Steven Bisig-USA TODAY Sports

Pete Carroll mentioned earlier this week that he had a call out to the NFL about Earl Thomas' pass interference call from Sunday's game. Thomas appeared to lightly tug at WR Skye Dawson's jersey (or give him a slight 'arm-bar') while tracking the ball through the air. He jumped, came down with the football, landing inbounds with two feet (possibly; that part was more questionable than the PI call, in my opinion). Carroll said that ET played it 'perfectly' and just the way that they teach him to, but the rules on PI are so vague and variable among different crews that they wanted an explanation as to why that flag was thrown.

According to Carroll, the NFL did get back to him about the call and told him that it shouldn't have been pass interference.

"They told me it shouldn't have been called. When a defensive back placed his hands in an arm-barring position, they have to decide if he actually impeded the progress of the receiver. If you don't, then it's not a foul. That's what they determined. I want to applaud those guys for getting to the truth."
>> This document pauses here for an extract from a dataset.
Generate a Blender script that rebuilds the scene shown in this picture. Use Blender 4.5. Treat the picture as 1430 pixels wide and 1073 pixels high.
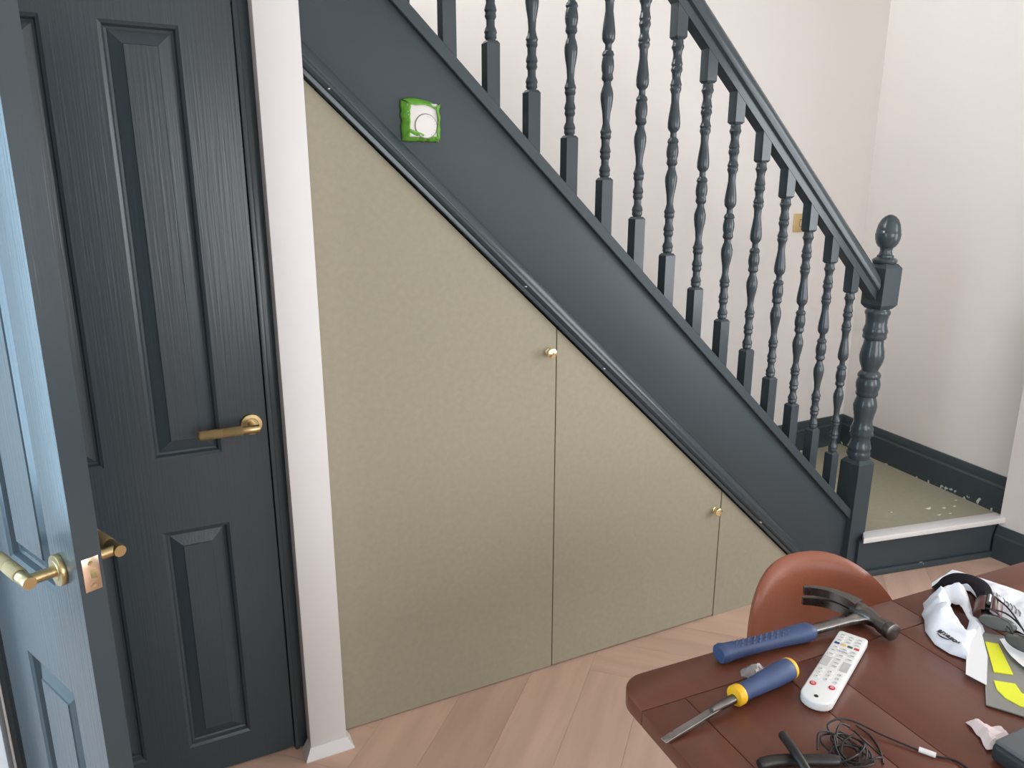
import bpy, bmesh, math, random
from mathutils import Vector, Matrix, noise
from mathutils.geometry import delaunay_2d_cdt
random.seed(7)
SC = bpy.context.scene
COL = SC.collection
for o in list(bpy.data.objects):
    bpy.data.objects.remove(o)

# ------------------------------------------------------------------ camera
CAMX, CAMY, CAMZ = -0.3877, -1.9013, 1.55
YAW, PITCH, ROLL, FPX = 0.4586, 0.2522, 0.0002, 1034.37
cam_d = bpy.data.cameras.new('camera')
cam_d.sensor_fit = 'HORIZONTAL'
cam_d.sensor_width = 36.0
cam_d.lens = FPX / 1430.0 * 36.0
cam_d.clip_start = 0.02
cam = bpy.data.objects.new('camera', cam_d)
COL.objects.link(cam)
cam.matrix_world = (Matrix.Translation((CAMX, CAMY, CAMZ)) @ Matrix.Rotation(-YAW, 4, 'Z')
                    @ Matrix.Rotation(math.pi / 2 - PITCH, 4, 'X') @ Matrix.Rotation(ROLL, 4, 'Z'))
SC.camera = cam

# ------------------------------------------------------------------ world, window light, exposure
SC.view_settings.view_transform = 'Standard'
SC.view_settings.look = 'None'
SC.view_settings.gamma = 1.0
SC.view_settings.use_curve_mapping = False
SC.view_settings.exposure = 0.0
W = bpy.data.worlds.new('world')
SC.world = W
W.use_nodes = True
W.node_tree.nodes['Background'].inputs[0].default_value = (0.80, 0.90, 1.0, 1)
W.node_tree.nodes['Background'].inputs[1].default_value = 1.0
ROOM_XL, ROOM_XR, ROOM_YF, ROOM_H = -0.77, 2.83, -4.2, 2.55
WIN1 = (-2.75, -0.85, 0.75, 2.25)      # opening in the right-hand room wall: y0, y1, z0, z1
WIN2 = (0.1, 2.3, 0.55, 2.25)          # opening in the wall behind the camera: x0, x1, z0, z1
WIN3 = (-1.60, -0.20, 0.5, 2.2)        # hall window, far hall wall: y0, y1, z0, z1
WIN4 = (-1.95, -0.92, 0.25, 2.2)       # glazed entrance at the hall end: x0, x1, z0, z1
HALL_YB = 0.78
WIN5 = (0.08, 0.80, 2.62, 3.55)        # landing window at the top of the stairwell: y0, y1, z0, z1
HALL_X = -2.1


def area_light(name, loc, target_dir, sx, sy, watts, col):
    d = bpy.data.lights.new(name, 'AREA')
    d.shape = 'RECTANGLE'
    d.size, d.size_y, d.energy, d.color = sx, sy, watts, col
    o = bpy.data.objects.new(name, d)
    COL.objects.link(o)
    o.location = loc
    o.rotation_euler = Vector(target_dir).to_track_quat('-Z', 'Y').to_euler()
    return o


area_light('daylight_side', (ROOM_XR + 0.06, (WIN1[0] + WIN1[1]) / 2, (WIN1[2] + WIN1[3]) / 2), (-1, 0, 0), WIN1[1] - WIN1[0] - .1, WIN1[3] - WIN1[2] - .1, 48, (0.96, 0.98, 1.0))
area_light('daylight_rear', ((WIN2[0] + WIN2[1]) / 2, ROOM_YF - 0.06, (WIN2[2] + WIN2[3]) / 2), (0, 1, 0), WIN2[1] - WIN2[0] - .1, WIN2[3] - WIN2[2] - .1, 66, (0.96, 0.98, 1.0))
area_light('daylight_hall', (HALL_X - 0.06, (WIN3[0] + WIN3[1]) / 2, (WIN3[2] + WIN3[3]) / 2), (1, 0, 0), WIN3[1] - WIN3[0] - .1, WIN3[3] - WIN3[2] - .1, 64, (0.52, 0.78, 1.0))
area_light('daylight_entrance', ((WIN4[0] + WIN4[1]) / 2, HALL_YB + 0.06, (WIN4[2] + WIN4[3]) / 2), (0, -1, 0), WIN4[1] - WIN4[0] - .1, WIN4[3] - WIN4[2] - .1, 54, (0.48, 0.76, 1.0))
area_light('daylight_landing', (-1.24, (WIN5[0] + WIN5[1]) / 2, (WIN5[2] + WIN5[3]) / 2), (1, 0, -.12), WIN5[1] - WIN5[0] - .1, WIN5[3] - WIN5[2] - .1, 86, (0.95, 0.985, 1.0))

# ------------------------------------------------------------------ materials
MATS = {}


def srgb(r, g, b):
    f = lambda c: (c / 12.92 if c <= 0.04045 else ((c + 0.055) / 1.055) ** 2.4)
    return (f(r / 255), f(g / 255), f(b / 255), 1)


def nd(nt, t, **kw):
    n = nt.nodes.new(t)
    for k, v in kw.items():
        setattr(n, k, v)
    return n


def mat(name, col, rough=0.5, metal=0.0, var=0.0, scale=(8, 8, 8), bump=0.0, bscale=None, coat=0.0, trans=0.0, spec=0.5, detail=4.0, emit=None, sheen=0.0, rvar=0.0, alpha=None, objrand=0.0, ior=1.45):
    """principled surface, tone varied by a stretched noise, fine relief by a second one"""
    m = bpy.data.materials.new(name)
    m.use_nodes = True
    nt = m.node_tree
    b = nt.nodes['Principled BSDF']
    b.inputs['Base Color'].default_value = col
    b.inputs['Roughness'].default_value = rough
    b.inputs['Metallic'].default_value = metal
    b.inputs['Coat Weight'].default_value = coat
    b.inputs['Coat Roughness'].default_value = 0.12
    b.inputs['Transmission Weight'].default_value = trans
    b.inputs['Specular IOR Level'].default_value = spec
    b.inputs['IOR'].default_value = ior
    tc = nd(nt, 'ShaderNodeTexCoord')
    mp = nd(nt, 'ShaderNodeMapping')
    mp.inputs['Scale'].default_value = scale
    nt.links.new(tc.outputs['Object'], mp.inputs[0])
    nz = nd(nt, 'ShaderNodeTexNoise')
    nz.inputs['Scale'].default_value = 1.0
    nz.inputs['Detail'].default_value = detail
    nt.links.new(mp.outputs[0], nz.inputs['Vector'])
    val = nz.outputs['Fac']
    if var > 0 or objrand > 0:
        hs = nd(nt, 'ShaderNodeHueSaturation')
        hs.inputs['Color'].default_value = col
        mr = nd(nt, 'ShaderNodeMapRange')
        mr.inputs['From Min'].default_value = 0.25
        mr.inputs['From Max'].default_value = 0.75
        mr.inputs['To Min'].default_value = 1 - var
        mr.inputs['To Max'].default_value = 1 + var
        nt.links.new(val, mr.inputs['Value'])
        out = mr.outputs[0]
        if objrand > 0:
            oi = nd(nt, 'ShaderNodeObjectInfo')
            m2 = nd(nt, 'ShaderNodeMapRange')
            m2.inputs['To Min'].default_value = 1 - objrand
            m2.inputs['To Max'].default_value = 1 + objrand
            nt.links.new(oi.outputs['Random'], m2.inputs['Value'])
            mu = nd(nt, 'ShaderNodeMath', operation='MULTIPLY')
            nt.links.new(out, mu.inputs[0])
            nt.links.new(m2.outputs[0], mu.inputs[1])
            out = mu.outputs[0]
        nt.links.new(out, hs.inputs['Value'])
        nt.links.new(hs.outputs[0], b.inputs['Base Color'])
    if rvar > 0:
        mr = nd(nt, 'ShaderNodeMapRange')
        mr.inputs['From Min'].default_value = 0.3
        mr.inputs['From Max'].default_value = 0.7
        mr.inputs['To Min'].default_value = max(0.02, rough - rvar)
        mr.inputs['To Max'].default_value = rough + rvar
        nt.links.new(val, mr.inputs['Value'])
        nt.links.new(mr.outputs[0], b.inputs['Roughness'])
    if bump > 0:
        mp2 = nd(nt, 'ShaderNodeMapping')
        mp2.inputs['Scale'].default_value = bscale or scale
        nt.links.new(tc.outputs['Object'], mp2.inputs[0])
        n2 = nd(nt, 'ShaderNodeTexNoise')
        n2.inputs['Scale'].default_value = 1.0
        n2.inputs['Detail'].default_value = 3.0
        nt.links.new(mp2.outputs[0], n2.inputs['Vector'])
        bp = nd(nt, 'ShaderNodeBump')
        bp.inputs['Strength'].default_value = bump
        bp.inputs['Distance'].default_value = 0.004
        nt.links.new(n2.outputs['Fac'], bp.inputs['Height'])
        nt.links.new(bp.outputs[0], b.inputs['Normal'])
    if alpha is not None:
        b.inputs['Alpha'].default_value = alpha
    MATS[name] = m
    return m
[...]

"We wanted to be clear on telling our players if they can place their hand on the receiver. It was very incidental. Next time, they'll call it the other way."

This is nice, I guess, because the excellence in the way that Thomas played that ball really can't be understated. You see cornerbacks that can't track a receiver downfield and get his head around as well as Earl does here, and Earl's a deep-middle free safety, used to playing with his eyes in the backfield and facing the action.

The skill, play recognition, timing, etc, involved with this defensive play is impressive, so it was a real shame the little jersey tug (which happens on literally every single play in the NFL) got called. The Seahawks do get away with some pretty egregious holding - it's not just an undeserved reputation - but this particular play was as ticky tack as they come.

Watch for yourself:

As you know, three plays later, Thomas lost track of Tim Wright just long enough for Mike Glennon to scramble away from pressure and find his tight end in the back of the endzone, and the momentum shift with that touchdown was gargantuan. Had Earl Thomas been correctly given that interception, we could have been looking at a very different game, but that's the NFL.

At the very least, they admitted that it was the incorrect call.